Start of Input material
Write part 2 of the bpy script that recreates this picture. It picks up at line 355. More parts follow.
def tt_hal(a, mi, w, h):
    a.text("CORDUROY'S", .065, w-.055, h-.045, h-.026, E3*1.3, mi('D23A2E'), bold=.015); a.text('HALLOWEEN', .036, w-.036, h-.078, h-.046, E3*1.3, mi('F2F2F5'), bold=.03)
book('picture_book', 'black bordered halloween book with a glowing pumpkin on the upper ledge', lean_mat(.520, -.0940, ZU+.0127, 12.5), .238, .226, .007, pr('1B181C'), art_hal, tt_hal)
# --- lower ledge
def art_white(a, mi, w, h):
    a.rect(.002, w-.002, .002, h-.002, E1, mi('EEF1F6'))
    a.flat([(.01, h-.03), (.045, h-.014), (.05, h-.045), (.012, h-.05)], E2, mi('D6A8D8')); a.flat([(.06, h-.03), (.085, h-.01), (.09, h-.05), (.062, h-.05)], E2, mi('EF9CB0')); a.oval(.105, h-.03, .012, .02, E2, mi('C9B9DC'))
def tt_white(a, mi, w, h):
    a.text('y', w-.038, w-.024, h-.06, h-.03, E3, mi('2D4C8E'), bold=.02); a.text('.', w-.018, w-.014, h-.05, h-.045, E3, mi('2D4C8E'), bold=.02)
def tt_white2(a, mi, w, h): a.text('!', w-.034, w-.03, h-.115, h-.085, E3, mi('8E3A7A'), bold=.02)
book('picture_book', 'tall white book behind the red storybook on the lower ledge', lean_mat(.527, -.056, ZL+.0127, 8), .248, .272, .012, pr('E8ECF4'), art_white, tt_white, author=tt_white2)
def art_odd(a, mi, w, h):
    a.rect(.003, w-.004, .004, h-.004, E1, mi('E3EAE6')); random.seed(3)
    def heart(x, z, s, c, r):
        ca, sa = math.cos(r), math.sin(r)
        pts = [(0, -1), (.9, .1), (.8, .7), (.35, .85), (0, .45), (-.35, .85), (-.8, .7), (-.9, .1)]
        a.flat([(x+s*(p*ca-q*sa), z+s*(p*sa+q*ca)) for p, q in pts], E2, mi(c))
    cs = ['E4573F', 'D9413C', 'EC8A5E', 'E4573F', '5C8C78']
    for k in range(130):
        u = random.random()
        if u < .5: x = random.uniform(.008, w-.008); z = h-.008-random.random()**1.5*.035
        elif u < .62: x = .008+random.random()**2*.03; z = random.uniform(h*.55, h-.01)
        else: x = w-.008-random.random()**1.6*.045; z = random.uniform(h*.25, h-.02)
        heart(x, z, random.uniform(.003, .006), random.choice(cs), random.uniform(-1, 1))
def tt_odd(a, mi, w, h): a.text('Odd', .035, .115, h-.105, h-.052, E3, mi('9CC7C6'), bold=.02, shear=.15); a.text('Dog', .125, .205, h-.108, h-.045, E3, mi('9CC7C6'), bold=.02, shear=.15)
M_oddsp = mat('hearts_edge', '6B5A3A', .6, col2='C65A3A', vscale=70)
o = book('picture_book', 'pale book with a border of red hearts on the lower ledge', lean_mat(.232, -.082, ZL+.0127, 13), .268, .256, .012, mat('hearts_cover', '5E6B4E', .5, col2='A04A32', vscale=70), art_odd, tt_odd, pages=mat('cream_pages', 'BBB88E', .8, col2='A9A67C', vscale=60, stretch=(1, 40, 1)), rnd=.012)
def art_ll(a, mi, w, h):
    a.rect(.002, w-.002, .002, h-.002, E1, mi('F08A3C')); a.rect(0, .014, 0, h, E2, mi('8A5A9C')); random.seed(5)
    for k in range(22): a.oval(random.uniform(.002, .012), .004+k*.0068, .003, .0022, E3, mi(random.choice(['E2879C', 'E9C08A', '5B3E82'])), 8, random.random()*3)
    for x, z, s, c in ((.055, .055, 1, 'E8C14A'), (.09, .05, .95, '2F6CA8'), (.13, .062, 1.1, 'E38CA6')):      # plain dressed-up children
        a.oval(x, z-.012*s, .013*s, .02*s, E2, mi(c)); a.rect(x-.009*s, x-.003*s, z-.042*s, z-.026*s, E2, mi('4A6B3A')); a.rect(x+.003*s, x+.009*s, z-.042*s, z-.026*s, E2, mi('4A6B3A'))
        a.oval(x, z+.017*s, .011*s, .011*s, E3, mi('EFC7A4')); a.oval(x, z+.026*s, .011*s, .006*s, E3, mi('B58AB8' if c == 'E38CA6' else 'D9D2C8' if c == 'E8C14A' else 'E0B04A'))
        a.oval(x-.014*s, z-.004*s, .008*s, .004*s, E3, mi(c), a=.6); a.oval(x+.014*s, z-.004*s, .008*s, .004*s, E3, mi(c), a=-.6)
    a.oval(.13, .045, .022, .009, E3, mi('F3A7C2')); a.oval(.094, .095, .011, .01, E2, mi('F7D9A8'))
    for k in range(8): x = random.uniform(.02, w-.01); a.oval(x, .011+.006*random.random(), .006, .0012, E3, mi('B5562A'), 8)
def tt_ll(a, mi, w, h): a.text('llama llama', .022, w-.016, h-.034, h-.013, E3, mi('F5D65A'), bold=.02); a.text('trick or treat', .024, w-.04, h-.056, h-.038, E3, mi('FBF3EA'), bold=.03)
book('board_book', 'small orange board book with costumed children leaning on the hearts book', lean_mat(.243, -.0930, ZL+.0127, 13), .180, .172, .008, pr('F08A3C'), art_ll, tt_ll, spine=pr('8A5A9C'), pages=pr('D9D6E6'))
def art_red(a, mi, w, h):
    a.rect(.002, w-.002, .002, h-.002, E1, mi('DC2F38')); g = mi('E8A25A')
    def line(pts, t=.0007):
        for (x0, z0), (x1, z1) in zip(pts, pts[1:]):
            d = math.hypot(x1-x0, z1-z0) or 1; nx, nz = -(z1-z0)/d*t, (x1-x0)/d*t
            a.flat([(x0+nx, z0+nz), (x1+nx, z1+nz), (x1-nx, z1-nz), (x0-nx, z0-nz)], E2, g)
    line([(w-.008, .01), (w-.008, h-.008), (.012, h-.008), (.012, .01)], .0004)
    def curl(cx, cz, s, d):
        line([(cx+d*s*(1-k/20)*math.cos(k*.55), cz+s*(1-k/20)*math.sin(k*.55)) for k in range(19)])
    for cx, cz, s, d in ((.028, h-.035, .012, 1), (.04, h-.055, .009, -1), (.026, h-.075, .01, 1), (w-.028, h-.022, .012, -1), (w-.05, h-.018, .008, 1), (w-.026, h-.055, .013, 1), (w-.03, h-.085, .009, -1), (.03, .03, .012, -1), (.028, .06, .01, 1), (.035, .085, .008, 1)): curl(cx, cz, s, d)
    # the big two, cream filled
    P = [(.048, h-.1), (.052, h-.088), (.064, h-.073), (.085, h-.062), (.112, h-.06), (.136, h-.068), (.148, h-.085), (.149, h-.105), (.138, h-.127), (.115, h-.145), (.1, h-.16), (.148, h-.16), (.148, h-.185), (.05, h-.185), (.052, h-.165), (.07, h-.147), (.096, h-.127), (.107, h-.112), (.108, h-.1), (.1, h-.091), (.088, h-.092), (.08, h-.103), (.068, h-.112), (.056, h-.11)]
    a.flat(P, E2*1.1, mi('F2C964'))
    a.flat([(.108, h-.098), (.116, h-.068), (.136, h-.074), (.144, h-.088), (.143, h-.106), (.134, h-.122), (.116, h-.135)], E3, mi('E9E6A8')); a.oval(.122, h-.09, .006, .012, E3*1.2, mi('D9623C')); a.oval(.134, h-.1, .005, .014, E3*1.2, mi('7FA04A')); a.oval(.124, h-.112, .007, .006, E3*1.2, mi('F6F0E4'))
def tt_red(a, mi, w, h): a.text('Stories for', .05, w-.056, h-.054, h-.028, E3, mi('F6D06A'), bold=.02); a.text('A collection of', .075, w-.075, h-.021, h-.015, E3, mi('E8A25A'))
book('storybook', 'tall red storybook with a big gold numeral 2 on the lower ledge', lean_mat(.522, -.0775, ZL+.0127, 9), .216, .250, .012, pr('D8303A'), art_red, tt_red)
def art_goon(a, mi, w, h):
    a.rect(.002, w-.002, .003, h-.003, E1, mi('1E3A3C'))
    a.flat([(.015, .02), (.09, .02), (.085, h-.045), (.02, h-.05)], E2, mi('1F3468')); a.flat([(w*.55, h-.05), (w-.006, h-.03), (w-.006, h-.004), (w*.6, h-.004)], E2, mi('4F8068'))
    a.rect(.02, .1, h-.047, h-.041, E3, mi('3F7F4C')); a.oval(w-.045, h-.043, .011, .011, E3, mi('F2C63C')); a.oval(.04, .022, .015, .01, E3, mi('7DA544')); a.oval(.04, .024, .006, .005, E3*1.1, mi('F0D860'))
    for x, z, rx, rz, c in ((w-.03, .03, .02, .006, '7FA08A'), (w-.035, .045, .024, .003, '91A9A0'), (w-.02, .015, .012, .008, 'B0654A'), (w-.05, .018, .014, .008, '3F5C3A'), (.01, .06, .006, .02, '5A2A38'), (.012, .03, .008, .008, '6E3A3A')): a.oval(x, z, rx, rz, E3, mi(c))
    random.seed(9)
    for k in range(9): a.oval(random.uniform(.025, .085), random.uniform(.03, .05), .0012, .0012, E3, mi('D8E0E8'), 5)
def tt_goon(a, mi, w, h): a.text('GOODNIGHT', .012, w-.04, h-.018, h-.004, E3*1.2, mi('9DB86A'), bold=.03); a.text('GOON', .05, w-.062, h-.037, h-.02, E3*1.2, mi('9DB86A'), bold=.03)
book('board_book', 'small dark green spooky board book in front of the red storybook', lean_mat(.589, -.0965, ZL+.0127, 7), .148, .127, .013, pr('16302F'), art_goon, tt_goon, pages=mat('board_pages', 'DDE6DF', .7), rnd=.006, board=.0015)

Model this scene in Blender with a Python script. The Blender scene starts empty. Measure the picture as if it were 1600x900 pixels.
End of Input material
Find the word "script" in the records and pull out each line that has it.

Write part 2 of the bpy script that recreates this picture. It picks up at line 355. More parts follow.
Model this scene in Blender with a Python script. The Blender scene starts empty. Measure the picture as if it were 1600x900 pixels.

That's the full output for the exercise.